Leo Gallery | Shanghai
Der Albtraum der Bienenkönigin: Cécile Lempert Solo Exhibition
Leo Gallery is delighted to present Cécile Lempert’s debut solo exhibition in China, Der Albtraum der Bienenkönigin, on view from May 25 to July 14, 2024, showcasing the artist's latest body of works created this year.
Lempert's work is deeply intertwined with her immediate surroundings, focusing on specific psychological states and nuanced interpersonal relationships. Drawing inspiration from her family photo archives, she weaves together different segments of pictorial histories. Rather than merely highlighting the pleasant aspects, the artist is more intrigued by contradictions and ambiguities, striving to encompass the emotional integrity of the scenes. “By detaching individual pictorial elements, new narratives unfold that shift or even dissolve temporal and geographical localizations.”[1] Yet, these works retain a nostalgic ambiance.

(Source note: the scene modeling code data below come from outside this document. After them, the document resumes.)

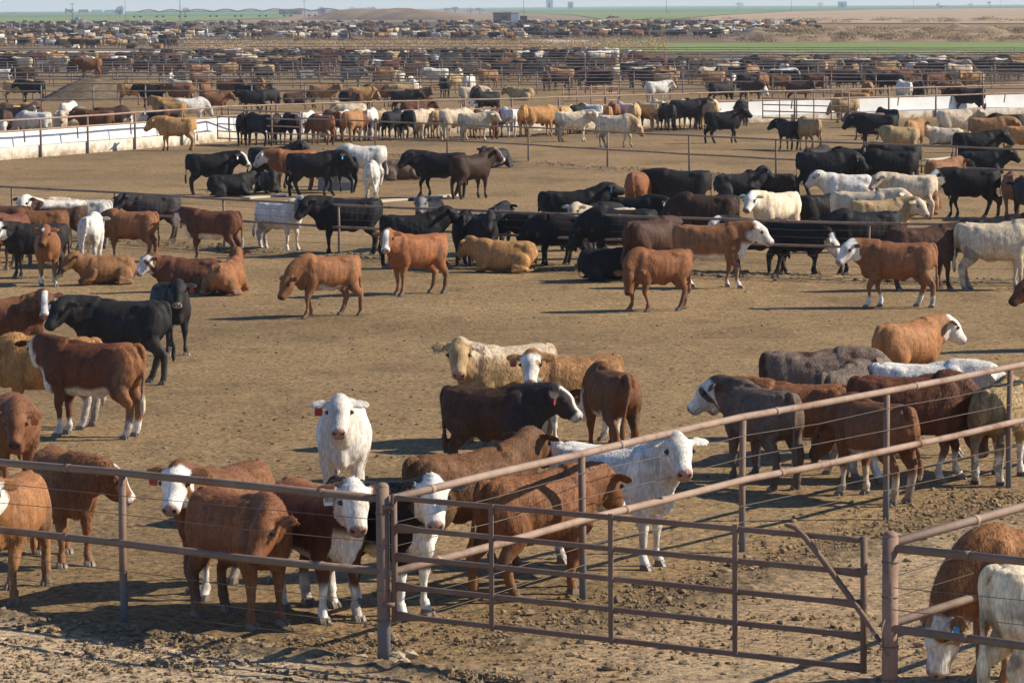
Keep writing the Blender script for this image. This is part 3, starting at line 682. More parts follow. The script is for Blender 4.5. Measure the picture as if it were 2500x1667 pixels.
def wall_run(name, px0, px1, offs, z0, z1, thick, mat, parent, lean=0.0):
    m = MB(); xs = np.linspace(px0, px1, max(2, int((px1-px0)/80))); V = []; Q = []
    for k, x in enumerate(xs):
        g = G(x, bunk_x(x)); g2 = G(x+20, bunk_x(min(x+20, 2759))); d = (g2-g).normalized(); nn = Vector((-d.y, d.x, 0)); nn = nn if nn.y > 0 else -nn
        for o, z in ((offs, z0), (offs+thick, z0), (offs+thick+lean, z1), (offs+lean, z1)): q = g+nn*o; V.append((q.x, q.y, z))
    for k in range(len(xs)-1):
        a = k*4; b = a+4
        for i in range(4): j = (i+1) % 4; Q.append((a+i, a+j, b+j, b+i))
    e = (len(xs)-1)*4; Q += [(0, 3, 2, 1), (e, e+1, e+2, e+3)]
    m.add(V, Q); return link(name, m.mesh(name), mat, parent)
for label, a, b in (('white concrete feed bunk at the left behind the pen fences', -260, 600), ('concrete feed bunk hidden behind the row of feeding cattle', 602, 1742), ('bright white concrete feed bunk at the right beyond the gates', 1744, 2760)):
    rt = tag(link('feed_bunk', None), label, 'feed bunk')
    wall_run('front_curb', a, b, .06, -.1, .46 if a < 0 else .34, .16, STC, rt); wall_run('trough_floor', a, b, .24, .0, .16, .62, WHC, rt); wall_run('back_wall', a, b, .88, -.05, .98, .16, WHC, rt, .10)
    for x in np.arange(a+60, b, 130):
        g = G(x, bunk_x(x)); m = MB(); m.tube([(g.x, g.y, 1.06), (g.x-.02, g.y+.3, .62)], .03, 6); link('divider_bracket', m.mesh('brk', True), POST, rt)

# far pens: long pipe fences
FAR = [((-150, 268), (1010, 268), 'first dark pipe fence directly behind the white feed bunk'),
       ((-150, 246), (2650, 240), 'long pipe fence at the foot of the dirt mound'), ((-150, 214), (2650, 216), 'long pipe fence beyond the dirt mound'),
       ((-150, 196), (2650, 196), 'long pipe fence in the herd just above the dirt mound'), ((-150, 176), (2650, 178), 'sunlit pipe fence through the distant crowded pens'),
       ((-150, 152), (2650, 164), 'thin distant pipe fence in front of the far black cattle'), ((-150, 142), (560, 142), 'thin pipe fence along the pale road'),
       ((-150, 232), (2650, 229), 'pipe fence just behind the foot of the dirt mound'), ((-150, 205), (2650, 206), 'pipe fence level with the top of the dirt mound'), ((-150, 186), (2650, 187), 'pipe fence across the pens between the mound and the far black row'),
       ((-150, 169), (2650, 171), 'pipe fence right behind the cow on the mound'), ((-150, 160), (1500, 158), 'thin rusty fence behind the far black row'),
       ((600, 147), (2650, 158), 'thin pipe fence below the green field strip'), ((-150, 120), (1350, 122), 'faint pipe fence below the dry brush'),
       ((-150, 101), (1900, 99), 'faint distant fence in front of the pale far herd'), ((-150, 84), (1950, 85), 'faint distant fence inside the dark far pens'), ((-150, 70), (1950, 70), 'faint farthest fence behind the far herd')]
for (a, b, lab) in FAR:
    A = G(*a); B = G(*b); n_ = int(min(60, (B-A).length/ (3.1 if a[1] > 160 else 7))); pts = [A.lerp(B, k/n_) for k in range(n_+1)]
    fence('pen_fence', lab, pts, 1.5, (1.48, 1.05, .6) if a[1] > 130 else (1.4, .8), (), .045, .036 if a[1] > 130 else .05, n=5, mp=FARP, mr=FARP, wob=.02)

def far_bunk(a, b, label):
    A = G(*a); B = G(*b); d = B-A; c_ = (A+B)/2; rt = tag(link('feed_bunk', None), label, 'feed bunk'); ang = math.atan2(d.y, d.x)
    m = MB(); m.box((c_.x, c_.y, .3), (d.length, .25, .7), ang); link('front_curb', m.mesh('curb'), WHC, rt); m = MB(); m.box((c_.x, c_.y+1.0, .45), (d.length, .2, 1.0), ang); link('back_wall', m.mesh('wall'), WHC, rt)
far_bunk((-200, 176), (860, 166), 'distant white feed bunk behind the crowded row at upper left'); far_bunk((1230, 152), (1520, 153), 'short distant white feed bunk right of centre behind black cattle'); far_bunk((1750, 168), (2650, 165), 'distant white feed bunk glimpsed behind the right-hand pens')
# ------------------------------------------------------------------ cattle, one by one
HP = dict(n=(18, -44), u=(40, -12), l=(-35, -60), g=(-56, -76), m=(6, -50), h=(40, -38))
def place(px, py, hd, look, hp, coat, label, **kw):
    if py < 770: hd += ((px*31+py*17) % 21-10)*1.3
    if look is None: dy = 0
    else: dy = (look-hd+180) % 360-180
    a, b = HP[hp]
    if look is not None and abs(((look-268)+180) % 360-180) < 26 and hp == 'n': a, b = 34, -46
    dy = max(-130, min(130, dy)); dy = round(dy/10)*10
    p = G(px, py); d = p.y; kw.setdefault('step', int(px*7+py*3) % 5)
    pxm = F_PX/d
    kw.setdefault('vox', .016 if pxm > 170 else (.022 if pxm > 95 else .034))
    kw.setdefault('furn', 9000 if pxm > 170 else (3500 if pxm > 110 else 0))
    kw.setdefault('seed', int(px+py) % 97); kw.setdefault('tail', int(px+py) % 3)
    kw.setdefault('scale', .965*(1+(int(px*13+py*7) % 9-4)*.008)); kw.setdefault('detail', pxm > 85)
    return add_cow(p, hd, label, coat, (dy*.52, a, dy, b), **kw)
def c(base, face='self', **k): return dict(base=base, face=face, **k)

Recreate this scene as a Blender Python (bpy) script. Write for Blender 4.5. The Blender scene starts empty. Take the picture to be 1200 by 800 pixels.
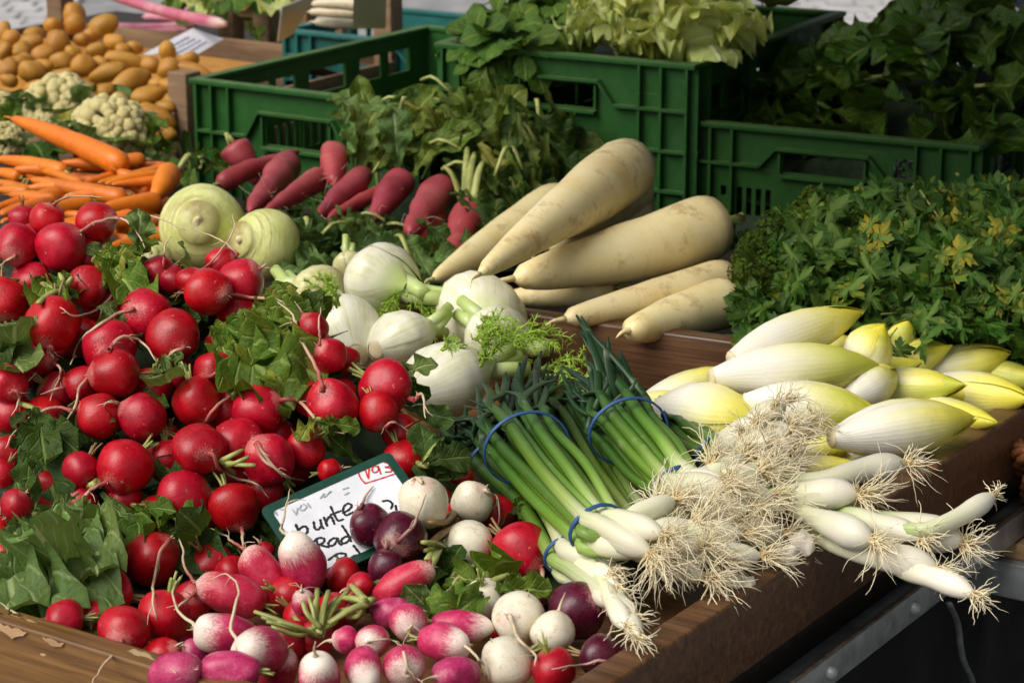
import bpy, bmesh, math, random
import numpy as np
from mathutils import Vector, Matrix, Euler, noise as mnoise
R = math.radians
random.seed(7)
sc = bpy.context.scene
COL = sc.collection
# ------------------------------------------------------------------ camera
CAM = Vector((0, 0, 1.60)); PITCH = R(16.2); FPX = 2750.0
cam = bpy.data.cameras.new("camera"); camo = bpy.data.objects.new("camera", cam); COL.objects.link(camo)
camo.location = CAM; camo.rotation_euler = (math.pi / 2 - PITCH, 0, 0)
cam.lens = FPX / 1200 * 36; cam.sensor_width = 36; cam.clip_start = 0.05; cam.clip_end = 400
cam.dof.use_dof = True; cam.dof.focus_distance = 1.88; cam.dof.aperture_fstop = 16
sc.camera = camo
# ------------------------------------------------------------------ world, sun, exposure
w = bpy.data.worlds.new("World"); sc.world = w; w.use_nodes = True
nt = w.node_tree; bg = nt.nodes["Background"]
sky = nt.nodes.new("ShaderNodeTexSky"); sky.sky_type = 'NISHITA'; sky.sun_disc = False
SUN_EL, SUN_AZ = R(48), R(-125)      # azimuth from +Y, clockwise seen from above
sky.sun_elevation = SUN_EL; sky.sun_rotation = SUN_AZ
sky.air_density = 1.4; sky.dust_density = 4.0; sky.ozone_density = 1.0
hs = nt.nodes.new('ShaderNodeHueSaturation'); hs.inputs['Saturation'].default_value = 0.35      # thin cloud: a paler, greyer sky
nt.links.new(sky.outputs[0], hs.inputs['Color']); nt.links.new(hs.outputs[0], bg.inputs[0]); bg.inputs[1].default_value = 0.085
sl = bpy.data.lights.new("sun", 'SUN'); sl.energy = 2.2; sl.angle = R(48); sl.color = (1, 0.945, 0.86)
slo = bpy.data.objects.new("sun", sl); COL.objects.link(slo)
sdir = Vector((math.sin(SUN_AZ) * math.cos(SUN_EL), math.cos(SUN_AZ) * math.cos(SUN_EL), math.sin(SUN_EL)))
slo.rotation_euler = sdir.to_track_quat('Z', 'Y').to_euler(); slo.location = (-3, -2, 5)
sc.view_settings.view_transform = 'Standard'; sc.view_settings.look = 'None'
sc.view_settings.gamma = 1; sc.view_settings.exposure = 0.33
sc.render.engine = 'CYCLES'
sc.cycles.max_bounces = 6; sc.cycles.diffuse_bounces = 3; sc.cycles.glossy_bounces = 2
sc.cycles.transmission_bounces = 3; sc.cycles.caustics_reflective = False; sc.cycles.caustics_refractive = False
sc.cycles.use_denoising = True

# ------------------------------------------------------------------ pixel helpers (photo is 1200 x 800)
CR = Vector((1, 0, 0)); CF = Vector((0, math.cos(PITCH), -math.sin(PITCH))); CU = Vector((0, math.sin(PITCH), math.cos(PITCH)))
def ray(px, py): return CF + CR * ((px - 600) / FPX) + CU * (-(py - 400) / FPX)
def PZ(px, py, z):
    d = ray(px, py); return CAM + d * ((z - CAM.z) / d.z)
def PD(px, py, dep): return CAM + ray(px, py) * dep          # dep = distance along the optical axis
def depth(p): return (Vector(p) - CAM).dot(CF)
HZ0, HY0, HS = 0.90, 1.63, 0.616
def PH(px, py, up=0.0):                                      # the sloping face of the radish heap
    d = ray(px, py); k = (HZ0 + up - HS * HY0 - CAM.z) / (d.z - HS * d.y); return CAM + d * k
def idir(dx, dy, toward=0.0):                                # image direction to world
    return (CR * dx - CU * dy - CF * toward).normalized()

# ------------------------------------------------------------------ objects, tags
def link(o, parent=None):
    COL.objects.link(o)
    if parent is not None: o.parent = parent
    return o
def tag(o, label=None, cat=None, group=None, kind=None):
    if label: o["label"] = label
    if cat: o["category"] = cat
    if group: o["group"] = group
    if kind: o["kind"] = kind
    return o
def thing(name, label, cat, loc=(0, 0, 0), group=None, mat=None):
    o = bpy.data.objects.new(name, None); o.empty_display_size = 0.02
    if mat is not None: o.matrix_world = mat
    else: o.location = loc
    link(o); return tag(o, label, cat, group)
def mesh(name, V, F, m=None, smooth=True, uv=None, mi=None):
    me = bpy.data.meshes.new(name)
    me.from_pydata([tuple(v) for v in V], [], [tuple(f) for f in F])
    for x in (m if isinstance(m, (list, tuple)) else [m]):
        if x is not None: me.materials.append(x)
    if smooth: me.shade_smooth()
    if uv is not None:
        l = me.uv_layers.new(name="UVMap")
        vi = np.empty(len(me.loops), dtype=np.int32); me.loops.foreach_get("vertex_index", vi)
        l.data.foreach_set("uv", np.asarray(uv, dtype=np.float32)[vi].ravel())
    if mi is not None: me.polygons.foreach_set("material_index", mi)
    me.update(); return me
def put(name, me, parent=None, M=None):
    o = bpy.data.objects.new(name, me)
    if M is not None: o.matrix_local = M
    return link(o, parent)

class MB:
    """collects shapes that become ONE mesh object"""
    def __init__(s): s.V = []; s.F = []; s.U = []; s.MI = []
    def add(s, V, F, uv=None, mi=0):
        n = len(s.V); s.V += [tuple(v) for v in V]; s.F += [tuple(i + n for i in f) for f in F]
        s.U += list(uv) if uv is not None else [(0, 0)] * len(V); s.MI += [mi] * len(F)
    def box(s, c, d, M=None, bev=0.0, mi=0):
        cx, cy, cz = c; x, y, z = d[0] / 2, d[1] / 2, d[2] / 2
        if bev > 0:
            bm = bmesh.new(); bmesh.ops.create_cube(bm, size=1)
            for v in bm.verts: v.co = Vector((v.co.x * d[0], v.co.y * d[1], v.co.z * d[2]))
            bmesh.ops.bevel(bm, geom=bm.edges[:], offset=bev, segments=2, affect='EDGES', profile=0.6)
            bm.verts.ensure_lookup_table()
            V = [v.co + Vector(c) for v in bm.verts]; F = [[v.index for v in f.verts] for f in bm.faces]; bm.free()
        else:
            V = [Vector((cx + a * x, cy + b * y, cz + e * z)) for a in (-1, 1) for b in (-1, 1) for e in (-1, 1)]
            F = [(0, 1, 3, 2), (4, 6, 7, 5), (0, 4, 5, 1), (2, 3, 7, 6), (0, 2, 6, 4), (1, 5, 7, 3)]
        if M is not None: V = [M @ v for v in V]
        s.add(V, F, None, mi)
    def tube(s, pts, rad, seg=6, cap=True, flat=1.0, v0=0.0, v1=1.0, mi=0):
        V, F, U = tube(pts, rad, seg, cap, flat, v0, v1); s.add(V, F, U, mi)
    def me(s, name, m=None, smooth=True): return mesh(name, s.V, s.F, m, smooth, s.U, s.MI)
    def build(s, name, m=None, parent=None, smooth=True): return put(name, s.me(name, m, smooth), parent)

def tube(pts, rad, seg=6, cap=True, flat=1.0, v0=0.0, v1=1.0):
    P = np.array([tuple(p) for p in pts], dtype=float); n = len(P)
    r = np.full(n, rad, dtype=float) if np.isscalar(rad) else np.array(rad, dtype=float)
    T = np.gradient(P, axis=0); T /= (np.linalg.norm(T, axis=1)[:, None] + 1e-12)
    a = np.array([0, 0, 1.0]) if abs(T[0][2]) < 0.9 else np.array([1.0, 0, 0])
    nrm = np.cross(T[0], a); nrm /= np.linalg.norm(nrm); N = [nrm]
    for i in range(1, n):
        v = N[-1] - T[i] * np.dot(N[-1], T[i]); N.append(v / (np.linalg.norm(v) + 1e-12))
    N = np.array(N); B = np.cross(T, N); an = np.arange(seg) * 2 * math.pi / seg
    V = P[:, None, :] + r[:, None, None] * (np.cos(an)[None, :, None] * N[:, None, :] + flat * np.sin(an)[None, :, None] * B[:, None, :])
    V = V.reshape(-1, 3); F = []
    for i in range(n - 1):
        for j in range(seg):
            k = (j + 1) % seg; F.append((i * seg + j, i * seg + k, (i + 1) * seg + k, (i + 1) * seg + j))
    U = [(j / seg, v0 + (v1 - v0) * i / (n - 1)) for i in range(n) for j in range(seg)]
    if cap:
        F.append(tuple(range(seg))[::-1]); F.append(tuple((n - 1) * seg + j for j in range(seg)))
    return V, F, U
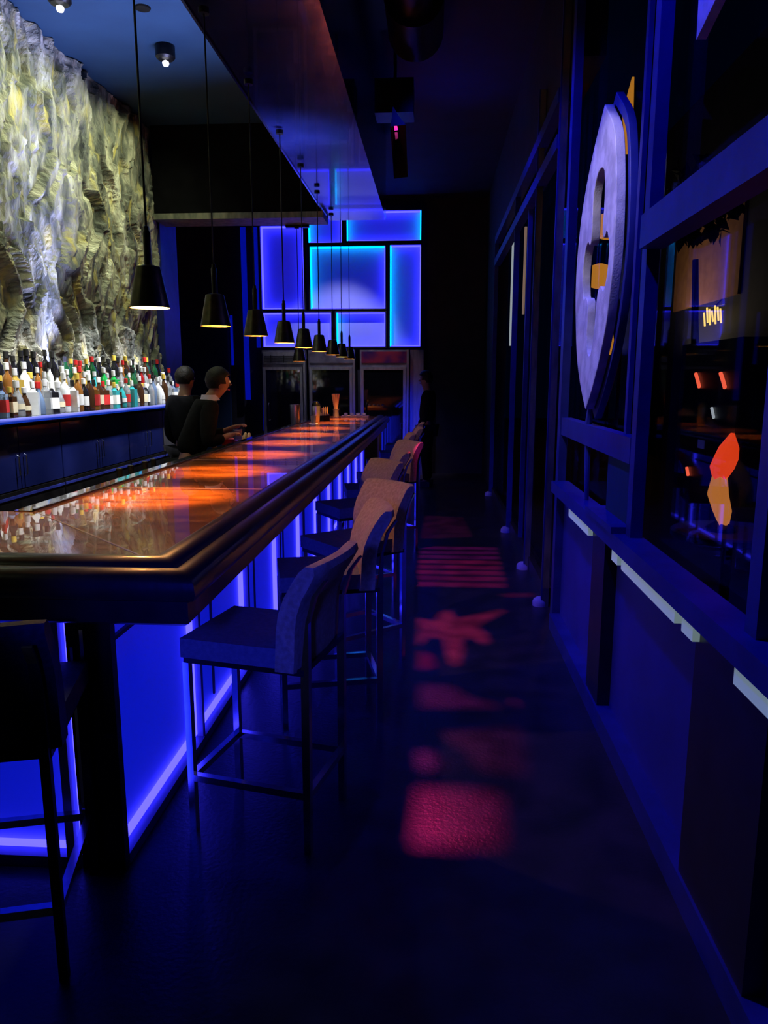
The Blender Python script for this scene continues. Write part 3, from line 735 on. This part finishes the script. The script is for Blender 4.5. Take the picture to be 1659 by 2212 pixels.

The series title, "Der Albtraum der Bienenkönigin (Queen Bee's Nightmare)", originates from a drawing by the artist's son, Ismael, reflecting a dream he had one night and the "Queen Bee" figure he created. Lempert is interested in “the bare psychologic effect of dreams as a tool for helping humans when we perceive something disturbing by transforming it into a new ‘perception’, ‘event’, or some kind of ‘floating image’ as a crucial part of the transformation act.” Starting from a very direct but subconscious strategy of a child to handle with fears and moments of losing control, Lempert believes that the psychological mechanism of such dreams is a fascinating subversion method to approach difficult topics such as the perception of power, hierarchy and authority, which resonates in the manifold associative field of this peculiar figuration of a “Queen Bee”.[2]
In the exhibition, Lempert unabashedly presents large-scale "family portraits," establishing relationships of mutual observation and whispered secrets between paintings through the penetrating gaze that traverses the canvas. "She discovers the fragility and reverence of perceived life through the shifting of the view of the figure or animal in her paintings, the way she composes her work is reminiscent of mechanical imagery (photography or film), and the large amount of movement in the different paintings triggers the viewing of each other."[3] The childlike forms of expression in certain works harmonize with the exquisite depiction of specific psychological states from an adult’s perspective. Juxtaposing ambiguous landscapes alongside the portraits, or what seems like distant white horses "intruding" into the family narrative, further diminishes the readability of the characters' gazes captured by the artist's brush, disrupting the boundary between reality and imagination. “Despite their intensity, there are spatial voids that offer space for personal projections into the here and now.”[1]
[1] Miriam Bettin, "Who makes the solid tree trunks sound again" exhibition text
[2] Cécile Lempert, “Der Albtraum der Bienenkönigin”, artist statement.